The Slovenia Times

Minister points to benefits of gender equality in business


She addressed a conference presenting the results of Eqpowerec, a study on gender equality in business.

The minister said that all conditions for a gradual equal representation of both genders at the decision-making level had been provided at the institutional level, but she warned that this was not enough due to many stereotypes.

"Those who abandon stereotypes and are able to utilise all available resources will win the global game." It is very important in a time of crisis that a company is led by the best trained personnel, which can be found both among men and women, she said.

Kopač Mrak noted that her ministry was drafting a law on measures for a balanced representation of men and women in decision-making bodies. The ministry does not want a "law for its own sake", but a wide social consensus on measures, as this is the only way to get good results, she added.

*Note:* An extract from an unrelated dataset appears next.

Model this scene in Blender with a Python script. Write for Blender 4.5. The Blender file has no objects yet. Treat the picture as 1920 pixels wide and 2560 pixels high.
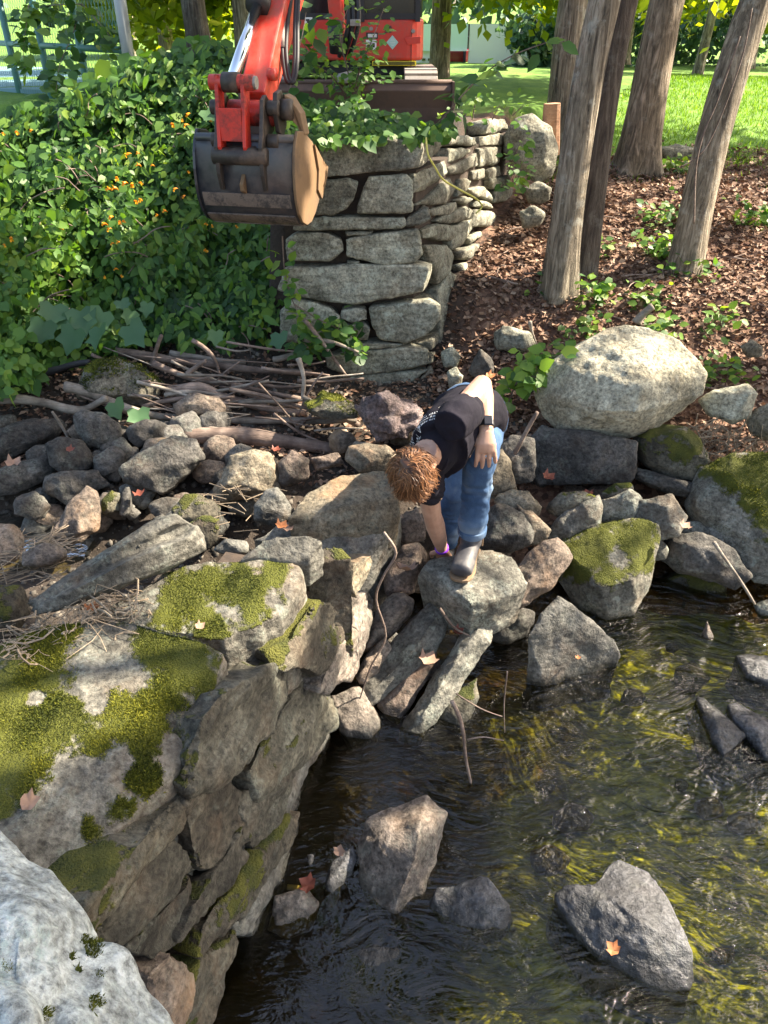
import bpy, bmesh, math, random
import numpy as np
from mathutils import Vector, Matrix
from mathutils.bvhtree import BVHTree

random.seed(7); rng = np.random.default_rng(7)
scene = bpy.context.scene
COL = scene.collection
R = math.radians

# ------------------------------------------------------------------ camera, sky, sun, exposure
CAM = Vector((0.0, 0.0, 2.55)); PITCH = R(32.5)
cd = bpy.data.cameras.new('camera'); cam = bpy.data.objects.new('camera', cd); COL.objects.link(cam)
cam.location = CAM; cam.rotation_euler = (R(90) - PITCH, 0, 0)
cd.sensor_fit = 'HORIZONTAL'; cd.sensor_width = 36; cd.lens = 36; cd.clip_start = 0.05; cd.clip_end = 600
scene.camera = cam
SUN = Vector((0.80, 0.22, 0.74)).normalized()          # towards the sun
world = bpy.data.worlds.new('World'); scene.world = world; world.use_nodes = True
wn = world.node_tree.nodes; wl = world.node_tree.links; wn.clear()
sky = wn.new('ShaderNodeTexSky'); sky.sky_type = 'NISHITA'; sky.sun_disc = False
sky.sun_elevation = math.asin(SUN.z); sky.sun_rotation = math.atan2(SUN.x, SUN.y)
sky.air_density = 1.0; sky.dust_density = 3.0; sky.ozone_density = 1.0
bg = wn.new('ShaderNodeBackground'); bg.inputs[1].default_value = 0.115
wo = wn.new('ShaderNodeOutputWorld'); wl.new(sky.outputs[0], bg.inputs[0]); wl.new(bg.outputs[0], wo.inputs[0])
sl = bpy.data.lights.new('sun', 'SUN'); sl.energy = 5.0; sl.angle = R(0.5); sl.color = (1.0, 0.93, 0.82)
so = bpy.data.objects.new('sun', sl); COL.objects.link(so)
so.rotation_euler = (-SUN).to_track_quat('-Z', 'Y').to_euler(); so.location = SUN * 40
vs = scene.view_settings; vs.view_transform = 'Standard'; vs.look = 'None'; vs.gamma = 1; vs.use_curve_mapping = False
vs.exposure = 2.12
vs.use_white_balance = True; vs.white_balance_temperature = 7200; vs.white_balance_tint = 10
scene.render.resolution_x = 768; scene.render.resolution_y = 1024

# ------------------------------------------------------------------ helpers
CP, SP = math.cos(PITCH), math.sin(PITCH)
def ray(px, py):
    a = (px - 960) / 1920; b = (1280 - py) / 1920
    return Vector((a, CP + b * SP, b * CP - SP))
def at(px, py, y):
    r = ray(px, py); return CAM + r * (y / r.y)
def atz(px, py, z):
    r = ray(px, py); return CAM + r * ((z - CAM.z) / r.z)
def onplane(px, py, p0, n):
    r = ray(px, py); return CAM + r * ((p0 - CAM).dot(n) / r.dot(n))

def hash3(ix, iy, iz, seed):
    h = (ix * 374761393 + iy * 668265263 + iz * 2147483647 + seed * 1274126177) & 0xffffffff
    h = ((h ^ (h >> 13)) * 1274126177) & 0xffffffff
    h = ((h ^ (h >> 16)) * 2246822519) & 0xffffffff
    return ((h ^ (h >> 15)) & 0xffff) / 65535.0 * 2 - 1
def vnoise(p, seed=0):
    p = np.asarray(p, float); i = np.floor(p).astype(np.int64); f = p - i; u = f * f * (3 - 2 * f)
    x, y, z = i[:, 0], i[:, 1], i[:, 2]; r = 0
    for dx in (0, 1):
        wx = u[:, 0] if dx else 1 - u[:, 0]
        for dy in (0, 1):
            wy = u[:, 1] if dy else 1 - u[:, 1]
            for dz in (0, 1):
                wz = u[:, 2] if dz else 1 - u[:, 2]
                r = r + wx * wy * wz * hash3(x + dx, y + dy, z + dz, seed)
    return r
def fbm(p, seed=0, octv=4, gain=.5):
    s = 0; a = 1
    for k in range(octv):
        s = s + a * vnoise(p * 2 ** k + 17.3 * k, seed + k); a *= gain
    return s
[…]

The conference was also addressed by Rado Bohinc, the dean of the Ljubljana Faculty of Social Sciences. He said that Europe was still divided when it comes to measures to reduce the difference in the share of men and women in leading positions.

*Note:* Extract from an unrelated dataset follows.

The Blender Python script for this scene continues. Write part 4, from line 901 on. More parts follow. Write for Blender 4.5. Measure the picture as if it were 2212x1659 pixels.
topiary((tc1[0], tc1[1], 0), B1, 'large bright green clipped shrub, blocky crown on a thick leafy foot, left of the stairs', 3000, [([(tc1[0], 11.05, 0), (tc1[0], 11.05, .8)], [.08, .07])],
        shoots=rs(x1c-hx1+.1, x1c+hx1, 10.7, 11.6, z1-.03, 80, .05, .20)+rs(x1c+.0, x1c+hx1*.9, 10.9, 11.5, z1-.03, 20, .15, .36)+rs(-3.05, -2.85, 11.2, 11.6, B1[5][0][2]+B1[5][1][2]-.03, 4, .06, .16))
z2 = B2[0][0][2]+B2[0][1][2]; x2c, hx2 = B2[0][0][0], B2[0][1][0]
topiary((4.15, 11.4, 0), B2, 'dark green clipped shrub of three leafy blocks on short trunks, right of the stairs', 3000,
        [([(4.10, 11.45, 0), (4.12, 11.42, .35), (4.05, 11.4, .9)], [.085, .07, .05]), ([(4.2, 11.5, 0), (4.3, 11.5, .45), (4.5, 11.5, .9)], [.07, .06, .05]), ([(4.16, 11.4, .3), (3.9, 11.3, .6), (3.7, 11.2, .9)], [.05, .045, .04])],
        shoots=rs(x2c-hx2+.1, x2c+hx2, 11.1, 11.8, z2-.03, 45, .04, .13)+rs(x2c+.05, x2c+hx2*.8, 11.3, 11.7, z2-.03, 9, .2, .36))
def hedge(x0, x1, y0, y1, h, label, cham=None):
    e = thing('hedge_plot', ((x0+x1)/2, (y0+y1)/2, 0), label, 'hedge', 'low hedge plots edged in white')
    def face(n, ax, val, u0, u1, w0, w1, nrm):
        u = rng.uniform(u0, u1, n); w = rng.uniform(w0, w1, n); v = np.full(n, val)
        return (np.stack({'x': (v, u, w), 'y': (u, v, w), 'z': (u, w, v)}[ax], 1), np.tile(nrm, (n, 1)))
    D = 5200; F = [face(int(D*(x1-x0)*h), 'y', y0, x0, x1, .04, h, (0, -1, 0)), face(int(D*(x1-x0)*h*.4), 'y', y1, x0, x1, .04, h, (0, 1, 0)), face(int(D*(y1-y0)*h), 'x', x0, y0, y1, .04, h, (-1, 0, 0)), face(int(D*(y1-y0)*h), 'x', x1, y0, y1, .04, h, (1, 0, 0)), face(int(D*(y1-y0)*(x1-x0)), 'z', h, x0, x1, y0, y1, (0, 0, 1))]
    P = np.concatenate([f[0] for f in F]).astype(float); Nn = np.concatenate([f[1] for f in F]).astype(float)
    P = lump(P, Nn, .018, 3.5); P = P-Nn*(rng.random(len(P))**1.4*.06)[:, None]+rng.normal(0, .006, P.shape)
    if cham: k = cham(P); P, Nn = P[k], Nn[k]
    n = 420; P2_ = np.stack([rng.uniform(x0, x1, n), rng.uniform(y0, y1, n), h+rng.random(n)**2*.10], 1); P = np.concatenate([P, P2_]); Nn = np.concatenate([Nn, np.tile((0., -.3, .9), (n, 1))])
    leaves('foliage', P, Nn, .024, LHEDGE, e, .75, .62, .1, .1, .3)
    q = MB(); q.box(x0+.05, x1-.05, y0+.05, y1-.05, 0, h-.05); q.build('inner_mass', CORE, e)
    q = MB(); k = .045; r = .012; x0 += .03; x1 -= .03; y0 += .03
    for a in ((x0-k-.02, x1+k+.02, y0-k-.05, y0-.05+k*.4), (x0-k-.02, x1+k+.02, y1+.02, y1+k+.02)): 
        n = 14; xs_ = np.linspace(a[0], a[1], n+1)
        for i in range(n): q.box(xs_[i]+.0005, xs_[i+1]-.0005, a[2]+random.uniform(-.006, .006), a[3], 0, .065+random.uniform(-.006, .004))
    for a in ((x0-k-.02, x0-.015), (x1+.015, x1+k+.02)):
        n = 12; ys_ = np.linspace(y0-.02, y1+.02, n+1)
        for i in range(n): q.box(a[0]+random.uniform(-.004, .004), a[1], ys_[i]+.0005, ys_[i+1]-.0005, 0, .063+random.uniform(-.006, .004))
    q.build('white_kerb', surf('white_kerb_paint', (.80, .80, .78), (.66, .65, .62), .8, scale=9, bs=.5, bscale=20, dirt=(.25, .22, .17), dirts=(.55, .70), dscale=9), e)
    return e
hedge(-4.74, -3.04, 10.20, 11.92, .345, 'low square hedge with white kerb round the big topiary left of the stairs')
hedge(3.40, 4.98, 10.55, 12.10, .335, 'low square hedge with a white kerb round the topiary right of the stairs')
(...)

According to him, Slovenia is faced with the dilemma of whether to leave decisions on gender equality to individual companies or take legislative measures and determine quotas.

Discussing the idea on quotas, opposition New Slovenia (NSi) president Ljudmila Novak said that in the private sector, best personnel was being put in leading positions regardless of gender, pointing to family companies as an example.

Unaffiliated MP and former prime minister Alenka Bratušek meanwhile expressed hope that relevant legislation would soon be on the table in parliament. She stressed that her party, the non-parliamentary Alliance of Social-Liberal Democrats, had equal representation of genders in business set as a priority in its manifesto.

Bratušek added that women should be more aware that they were just as capable as men and that they should not take all the responsibility related to family life.

Parliamentary Speaker Milan Brglez is happy that Slovenia has managed to maintain a relatively high degree of gender equality.

Slovenia has already introduced quotas for women in politics, and the next logical step would be introducing quotas in business, he added.